The biodiverse nation, with 25% of its land protected as reserves, becomes first Latin American country to ban hunting

Costa Rica on Monday became the first Latin American country to ban hunting as a sport, after an unanimous and final vote from Congress.

Lawmakers had provisionally approved a reform to its Wildlife Conservation law back in October. With a population of 4.5 million people, Costa Rica is one of the world's most biodiverse nations.

The central American country is already known for its environmental mindset, with 25% of its land protected as national parks or reserves.

Under the new law, those caught hunting can face up to four months in prison or fines of up to $3,000.

Smaller penalties for people who steal wild animals or keep them as pets were also included in the reform. Jaguars, pumas and sea turtles are among Costa Rica's most treasured species.

"There is no data on how much money hunting generates in the country, but we do know there are currently clandestine hunting tours that go for about $5,000 per person," said Arturo Carballo, deputy director at Apreflofas, an environmentalist organisation who spearheaded the reform.

Foreign hunters come to Costa Rica in search of exotic felines while others look to obtain rare and colorful parrots as pets.

This is also Costa Rica's first proposal that came to Congress by popular initiative, with 177,000 signatures calling for the ban submitted two years ago.(Source)

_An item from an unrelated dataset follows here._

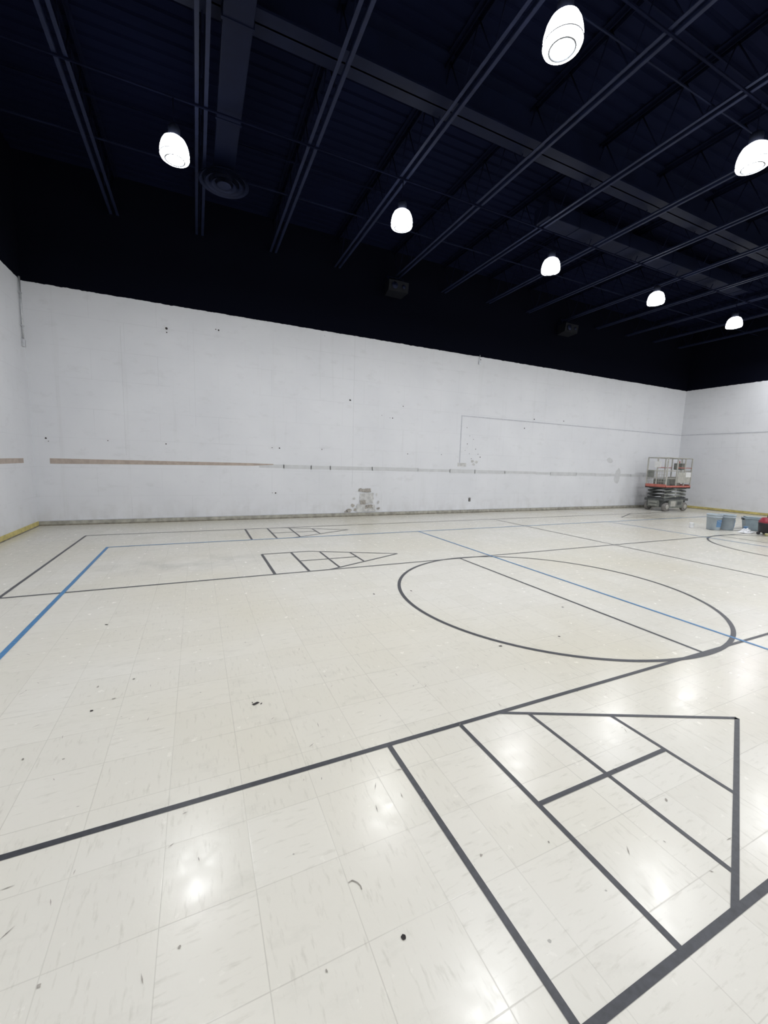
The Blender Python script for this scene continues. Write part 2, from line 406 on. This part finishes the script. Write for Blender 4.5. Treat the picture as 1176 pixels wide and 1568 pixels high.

Responses to "Costa Rica bans hunting as a sport"

  1. Anonymous says:

    Maybe there is hope for this beautiful world we live in and all Gods creatures large and small. 3 cheers for costa rica

  2. Kathy says:

    What a good decision, wildlife as beautiful as these animals need to be preserved. Real nice blog, thanks for sharing this important news.

  3. Anonymous says:

    Well done Costa Rica.If a relatively small country can achieve this wonderful step forward what is stopping major countries from following suit.In fact there should be no place in the modern world for this barbaric practice.It is archaic and unnecessary.Anyone who takes another life for fun is sick.

  4. Anonymous says:

    Well done, Costa Rica! If only other countries could follow this example - and dedicate the same percentage of their territories to national parks... However, Costa Rica could drop her charges against Paul Watson of Sea Shepherd for threatening behaviour towards Costa Rican fishermen engaged in illegal shark finning (illegal, inter alia, in Costa Rica). As you may know, Costa Rica had Interpol issue an international arrest warrant against Watson, under which he was arrested in Germany and bailed pending extradition procedures, and he has skipped bail and is on the run. However, the statute of limitations will void the warrant this coming June...
    Erik, in France

  5. anne thomson says:

    Bigger country,s take note least Costa Rico listens to the people Great decision......

  6. Anonymous says:

    Mark my words, this will NOT be good for wildlife or humans. The animals will become dangerous nuisances much as deer are here in Central TX, and bears are in some parts of the states when they decide they'd rather dumpster dive than live in the wild. Or alligators along the gulf coast when they decided Spot and Fluffy were more appetizing and easy to hunt that their natural prey. May take a few years, but it will happen.

    Not to mention the poachers who will have ZERO regard for the natural order and may very well destroy some species in the quest for the animals. Which is why in areas where elephants and giraffe are hunted LEGALLY they thrive. The profit motive makes it useful to take care of the population. Whereas in nations where hunting those animals is illegal they are endangered, and the locals could care less about poaching since the animals are a nuisance on crops etc the populations of those animals is declining.

  7. Anonymous says:

    I didn't know hunting went on there. When I wentit was a very beautiful place.